Me: “Here is a pamphlet with details of the security key and how to input your password.”

Patron: “It won’t let me log in, see?” *server error page comes up* “I think my password is wrong; I don’t remember it. I thought it was just the last digits of my membership number.”

Me: “It could be. There’s no way for me to check that as it’s kept private on our system. However, I can change it to something you’ll remember.”

Patron: “But how can I change it? I just want to use the Wi-Fi on my phone.”

Me: “Sir, I will change it for you on our system. Would you like me to set it to the last digits of your membership number so it’s easy to remember?
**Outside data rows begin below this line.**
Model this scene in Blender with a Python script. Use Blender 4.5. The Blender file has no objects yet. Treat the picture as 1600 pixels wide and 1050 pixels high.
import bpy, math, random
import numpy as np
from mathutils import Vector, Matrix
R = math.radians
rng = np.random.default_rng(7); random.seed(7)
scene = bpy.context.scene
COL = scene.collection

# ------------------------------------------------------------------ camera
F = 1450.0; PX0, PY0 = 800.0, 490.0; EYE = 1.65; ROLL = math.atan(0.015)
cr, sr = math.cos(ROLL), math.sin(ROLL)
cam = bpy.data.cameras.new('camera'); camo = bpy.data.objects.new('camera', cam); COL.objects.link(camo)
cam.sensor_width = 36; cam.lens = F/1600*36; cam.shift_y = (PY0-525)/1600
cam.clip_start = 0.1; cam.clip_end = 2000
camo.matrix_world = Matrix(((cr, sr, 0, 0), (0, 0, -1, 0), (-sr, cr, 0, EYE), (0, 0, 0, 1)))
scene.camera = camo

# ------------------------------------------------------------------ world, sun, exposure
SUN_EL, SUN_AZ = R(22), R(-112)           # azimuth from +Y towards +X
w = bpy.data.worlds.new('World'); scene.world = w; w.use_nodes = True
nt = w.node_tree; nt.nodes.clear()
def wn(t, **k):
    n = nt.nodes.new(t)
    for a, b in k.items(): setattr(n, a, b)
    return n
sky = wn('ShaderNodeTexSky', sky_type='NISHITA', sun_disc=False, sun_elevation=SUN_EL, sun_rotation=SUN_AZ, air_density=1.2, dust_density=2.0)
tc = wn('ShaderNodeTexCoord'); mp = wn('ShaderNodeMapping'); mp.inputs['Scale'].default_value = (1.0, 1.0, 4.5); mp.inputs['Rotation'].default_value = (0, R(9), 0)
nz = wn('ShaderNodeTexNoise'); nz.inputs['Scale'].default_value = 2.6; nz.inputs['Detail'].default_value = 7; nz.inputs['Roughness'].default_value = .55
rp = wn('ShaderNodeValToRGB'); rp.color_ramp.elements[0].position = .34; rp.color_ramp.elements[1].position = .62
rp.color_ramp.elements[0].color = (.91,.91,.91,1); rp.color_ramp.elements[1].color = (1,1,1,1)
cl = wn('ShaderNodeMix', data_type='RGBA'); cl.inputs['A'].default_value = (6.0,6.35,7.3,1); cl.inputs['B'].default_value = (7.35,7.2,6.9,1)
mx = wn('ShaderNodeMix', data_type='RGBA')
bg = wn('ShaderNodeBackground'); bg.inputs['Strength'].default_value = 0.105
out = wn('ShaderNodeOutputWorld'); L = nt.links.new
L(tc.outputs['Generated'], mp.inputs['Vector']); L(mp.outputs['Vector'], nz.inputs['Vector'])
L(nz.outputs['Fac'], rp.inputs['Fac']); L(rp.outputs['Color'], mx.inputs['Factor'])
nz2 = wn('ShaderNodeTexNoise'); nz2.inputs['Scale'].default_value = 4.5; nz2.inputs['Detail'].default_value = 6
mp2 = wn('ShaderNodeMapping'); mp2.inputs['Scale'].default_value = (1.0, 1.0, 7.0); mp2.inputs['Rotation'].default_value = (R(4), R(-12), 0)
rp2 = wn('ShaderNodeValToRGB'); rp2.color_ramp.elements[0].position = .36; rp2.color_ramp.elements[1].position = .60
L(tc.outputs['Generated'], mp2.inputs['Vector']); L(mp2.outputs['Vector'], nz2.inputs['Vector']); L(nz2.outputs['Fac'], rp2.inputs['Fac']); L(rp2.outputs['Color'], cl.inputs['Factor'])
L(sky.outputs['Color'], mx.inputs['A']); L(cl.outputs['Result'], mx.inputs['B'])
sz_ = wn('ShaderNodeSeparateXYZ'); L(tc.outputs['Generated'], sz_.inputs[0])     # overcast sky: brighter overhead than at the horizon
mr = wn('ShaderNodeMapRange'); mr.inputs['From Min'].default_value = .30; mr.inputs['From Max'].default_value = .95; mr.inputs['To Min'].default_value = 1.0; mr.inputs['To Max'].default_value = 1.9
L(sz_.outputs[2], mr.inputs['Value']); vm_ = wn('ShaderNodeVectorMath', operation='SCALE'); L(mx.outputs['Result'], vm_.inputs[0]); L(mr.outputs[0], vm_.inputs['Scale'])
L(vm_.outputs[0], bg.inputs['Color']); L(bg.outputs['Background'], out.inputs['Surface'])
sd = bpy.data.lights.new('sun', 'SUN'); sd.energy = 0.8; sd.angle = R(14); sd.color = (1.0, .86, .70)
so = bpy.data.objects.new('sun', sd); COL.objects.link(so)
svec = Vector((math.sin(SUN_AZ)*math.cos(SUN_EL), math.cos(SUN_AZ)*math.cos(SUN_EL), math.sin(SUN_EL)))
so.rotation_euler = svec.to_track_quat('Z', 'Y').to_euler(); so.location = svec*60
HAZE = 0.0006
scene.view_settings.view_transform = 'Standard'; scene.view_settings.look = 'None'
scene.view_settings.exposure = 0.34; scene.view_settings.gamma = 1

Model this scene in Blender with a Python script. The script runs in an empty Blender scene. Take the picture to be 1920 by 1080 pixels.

You can always change it to something else yourself once you log in.”

Patron: “Oh, I guess I should make it something different or people could do funny business with it, otherwise.” *chuckles to himself*

Me: “Right… so, what would you like me to change it to?”

Patron: “Just make it the last four digits of my member number, love.”

Me: “All righty, then.”

(We then go to test the login.)

Me: “All right, now exit out of the Wi-Fi settings and go to your internet browser.”

(The patron presses the home button on his phone, bringing up his phone’s wallpaper of a young naked woman with her arms and legs in strategic places.)

Patron: *laughs nervously* “Oh, haha, don’t look! There’s a naked lady there; you shouldn’t be seeing that.”

Me: *trying desperately to refrain from rolling my eyes and thinking to myself* “I encounter that image literally every day when I get changed. I’m not the one who should be averting my eyes.”